I am a seasoned gig strategy consultant for close to half a decade with big scale strategy consulting firms like BCG, FMCG majors like MARS Wrigley, veteran ex-McKinsey partners, , as well as, some high growth startups. The projects are from diverse domains and at high-intensity stages where firms require high firepower. (Refer to my LinkedIn in case you are actually intrigued)
Coming back to the crux of the site; analogous to this corporate gig economy, with the influx of technology (dating apps), the gig economy (Uberisation) is on a rise in the context of modern-day dating. The increasing individualism and commitmentphobia are making millennial dating habits a lot more risk-averse and transactional. They are hedging the three components of the triangular model (emotional, physical, and intellectual). Analogous to an Uber where you are just along for the ride, you don’t regret a ‘gig’ encounter coming to an end. It just helps in making some cherishable memories without much hassle or baggage and doesn’t require the investment of buying a ‘car’.
There are a couple of points that are essential to keep in mind in the context of Uberisation. Firstly, both the parties should be clear that this might or might not translate into a full-time engagement and is just about testing the waters. It is an Uber, not your own car yet. Secondly, prefer not to suffice the physical component (hookup) with friends/ batchmates/ colleagues, as it might get complicated later if things don’t work out, and will defeat the whole purpose. Thirdly, the compatibility in the component (emotional, physical, or intellectual) should be high to make it worth the risk. Fourthly, this type of lifestyle is filled with mental health deterrents like ghosting, gaslighting, etc. so just be cognizant of that. Fifthly and most importantly, a gig worker’s (Uber driver) life gets lonely at times as it by design is meant to be fueled by dopamine. There are times when you get even two or more ‘rides’ and sometimes you are without any rides for foreseeable future.

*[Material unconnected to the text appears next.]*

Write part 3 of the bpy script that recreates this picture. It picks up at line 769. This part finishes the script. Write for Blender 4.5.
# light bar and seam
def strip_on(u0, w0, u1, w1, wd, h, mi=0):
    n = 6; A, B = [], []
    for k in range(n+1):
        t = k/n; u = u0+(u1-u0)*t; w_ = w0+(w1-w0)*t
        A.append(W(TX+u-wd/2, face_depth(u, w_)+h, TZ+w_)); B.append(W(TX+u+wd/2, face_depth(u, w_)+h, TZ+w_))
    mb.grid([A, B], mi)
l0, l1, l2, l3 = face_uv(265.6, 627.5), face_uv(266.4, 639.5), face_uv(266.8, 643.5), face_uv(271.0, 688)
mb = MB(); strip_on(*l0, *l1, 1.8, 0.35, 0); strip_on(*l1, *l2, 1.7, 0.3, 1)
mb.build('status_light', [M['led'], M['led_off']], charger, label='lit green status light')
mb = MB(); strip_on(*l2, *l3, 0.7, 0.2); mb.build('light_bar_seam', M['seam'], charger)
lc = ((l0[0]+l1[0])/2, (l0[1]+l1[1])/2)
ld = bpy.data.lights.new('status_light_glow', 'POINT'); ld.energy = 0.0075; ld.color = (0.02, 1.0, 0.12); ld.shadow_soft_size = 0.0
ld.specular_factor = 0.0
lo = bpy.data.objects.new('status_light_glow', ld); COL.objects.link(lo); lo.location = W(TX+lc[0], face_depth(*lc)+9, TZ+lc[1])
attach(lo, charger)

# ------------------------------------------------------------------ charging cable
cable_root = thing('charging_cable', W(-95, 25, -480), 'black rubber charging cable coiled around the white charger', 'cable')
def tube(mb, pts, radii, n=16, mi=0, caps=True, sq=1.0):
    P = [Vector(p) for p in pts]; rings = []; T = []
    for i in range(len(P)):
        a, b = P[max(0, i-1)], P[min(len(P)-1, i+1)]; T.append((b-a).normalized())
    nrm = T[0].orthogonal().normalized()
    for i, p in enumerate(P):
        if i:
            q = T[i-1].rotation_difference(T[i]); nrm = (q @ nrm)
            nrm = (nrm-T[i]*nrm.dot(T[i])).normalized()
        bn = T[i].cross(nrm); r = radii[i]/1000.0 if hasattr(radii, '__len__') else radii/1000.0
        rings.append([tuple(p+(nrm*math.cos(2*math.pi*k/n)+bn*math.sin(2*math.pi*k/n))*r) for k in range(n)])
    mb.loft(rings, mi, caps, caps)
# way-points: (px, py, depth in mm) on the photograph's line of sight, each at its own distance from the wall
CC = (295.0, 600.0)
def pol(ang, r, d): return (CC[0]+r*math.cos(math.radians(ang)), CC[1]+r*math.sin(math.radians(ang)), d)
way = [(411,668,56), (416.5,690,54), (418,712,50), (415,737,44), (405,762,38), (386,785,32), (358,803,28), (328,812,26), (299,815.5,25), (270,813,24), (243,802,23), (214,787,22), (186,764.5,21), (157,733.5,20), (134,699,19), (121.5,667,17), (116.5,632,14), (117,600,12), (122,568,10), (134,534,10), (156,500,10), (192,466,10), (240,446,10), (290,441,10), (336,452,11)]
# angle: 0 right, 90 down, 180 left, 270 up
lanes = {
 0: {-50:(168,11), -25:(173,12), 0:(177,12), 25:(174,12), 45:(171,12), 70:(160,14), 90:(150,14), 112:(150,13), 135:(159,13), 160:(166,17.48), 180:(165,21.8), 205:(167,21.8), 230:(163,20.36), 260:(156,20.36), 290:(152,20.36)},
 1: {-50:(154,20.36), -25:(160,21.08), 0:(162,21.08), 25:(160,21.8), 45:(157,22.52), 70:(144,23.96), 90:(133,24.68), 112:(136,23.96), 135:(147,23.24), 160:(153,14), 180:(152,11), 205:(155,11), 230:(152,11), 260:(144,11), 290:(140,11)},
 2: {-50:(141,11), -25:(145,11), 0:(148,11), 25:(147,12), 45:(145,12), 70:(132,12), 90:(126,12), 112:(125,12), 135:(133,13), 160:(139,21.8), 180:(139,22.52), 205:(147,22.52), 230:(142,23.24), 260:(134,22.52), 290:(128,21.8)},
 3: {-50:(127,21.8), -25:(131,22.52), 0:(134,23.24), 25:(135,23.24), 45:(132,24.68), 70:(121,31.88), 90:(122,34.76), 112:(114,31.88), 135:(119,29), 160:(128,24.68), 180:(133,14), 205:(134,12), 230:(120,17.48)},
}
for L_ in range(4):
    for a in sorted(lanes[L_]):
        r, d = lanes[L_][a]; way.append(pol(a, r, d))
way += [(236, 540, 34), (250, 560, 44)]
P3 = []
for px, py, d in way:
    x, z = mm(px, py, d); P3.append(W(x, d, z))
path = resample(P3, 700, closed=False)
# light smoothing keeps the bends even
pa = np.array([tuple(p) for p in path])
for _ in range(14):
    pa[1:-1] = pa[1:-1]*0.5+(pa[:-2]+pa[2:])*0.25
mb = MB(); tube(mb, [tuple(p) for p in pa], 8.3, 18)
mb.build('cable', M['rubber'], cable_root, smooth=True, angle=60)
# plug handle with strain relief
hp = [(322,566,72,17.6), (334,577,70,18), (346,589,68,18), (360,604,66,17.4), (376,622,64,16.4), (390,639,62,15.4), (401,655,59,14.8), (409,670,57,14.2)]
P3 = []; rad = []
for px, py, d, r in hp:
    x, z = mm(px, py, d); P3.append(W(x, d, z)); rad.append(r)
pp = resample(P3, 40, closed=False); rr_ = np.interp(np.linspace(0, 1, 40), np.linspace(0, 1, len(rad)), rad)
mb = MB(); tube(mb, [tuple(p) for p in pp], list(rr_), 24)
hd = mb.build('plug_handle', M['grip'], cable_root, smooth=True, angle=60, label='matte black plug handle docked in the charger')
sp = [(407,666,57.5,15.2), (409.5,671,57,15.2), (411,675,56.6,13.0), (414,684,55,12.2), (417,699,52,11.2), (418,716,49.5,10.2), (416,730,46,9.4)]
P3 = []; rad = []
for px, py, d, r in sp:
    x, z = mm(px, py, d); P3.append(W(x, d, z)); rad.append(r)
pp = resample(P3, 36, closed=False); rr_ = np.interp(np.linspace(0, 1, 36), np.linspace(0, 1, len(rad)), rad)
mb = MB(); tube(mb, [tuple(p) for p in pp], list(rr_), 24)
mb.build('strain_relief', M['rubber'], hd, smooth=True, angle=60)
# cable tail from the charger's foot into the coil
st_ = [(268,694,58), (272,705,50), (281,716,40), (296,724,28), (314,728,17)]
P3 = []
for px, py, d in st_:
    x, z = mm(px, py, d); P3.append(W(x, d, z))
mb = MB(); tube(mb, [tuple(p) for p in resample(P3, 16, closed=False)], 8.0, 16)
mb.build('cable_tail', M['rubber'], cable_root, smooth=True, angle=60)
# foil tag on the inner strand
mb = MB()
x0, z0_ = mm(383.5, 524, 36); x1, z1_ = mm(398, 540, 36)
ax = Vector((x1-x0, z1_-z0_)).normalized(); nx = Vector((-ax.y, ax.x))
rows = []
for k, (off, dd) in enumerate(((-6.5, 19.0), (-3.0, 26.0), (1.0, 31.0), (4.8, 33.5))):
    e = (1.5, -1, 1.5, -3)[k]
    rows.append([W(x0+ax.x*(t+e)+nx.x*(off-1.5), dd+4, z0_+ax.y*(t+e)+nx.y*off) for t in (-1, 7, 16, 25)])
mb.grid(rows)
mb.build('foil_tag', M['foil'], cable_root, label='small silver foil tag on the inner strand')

That brings me to the cute dimple date. Is the ‘User Engaged’ forever? I no longer need to have a ‘cool’ Insta life because I look cuter in person? Has my churn rate finally dropped? Well, the reason for the docile voice was the genuine American accent. She is an American citizen of Indian descent working with NASA, and was visiting Delhi for a few weeks. She is oxytocin (TG) which explains the warmth, and observative self while on the other hand, I am pure-play dopamine (TG). In fact, in her first relationship (MVP), she invested around seven years, most of which were sunk cost fallacy. She moved across continents, switched jobs, and was even smarter than the guy intellectually so even made career decisions to accommodate him. Ironically, the guy dumped her to get married to that girl for her meaningless USP. Anyhow as she was staying with her extended family and couldn’t stay for long, our interaction was limited to a few hours. I cherished each and every second of that though. In fact, by the end of it, I just didn’t want to let go of that final hug.
But such is life, and me being a gig veteran am back to my ‘rides’. She had reserved some of the ‘privileges’ just for her boyfriends. A privilege involving a ‘job’, but I am a freelancer so am used to not having such ‘perks’. Last year, when on a project outside the country, I was staying in a suite for about four months. I had a bathtub with a jacuzzi in my washroom and I used it on multiple occasions, but this jacuzzi experience was definitely a first of its kind.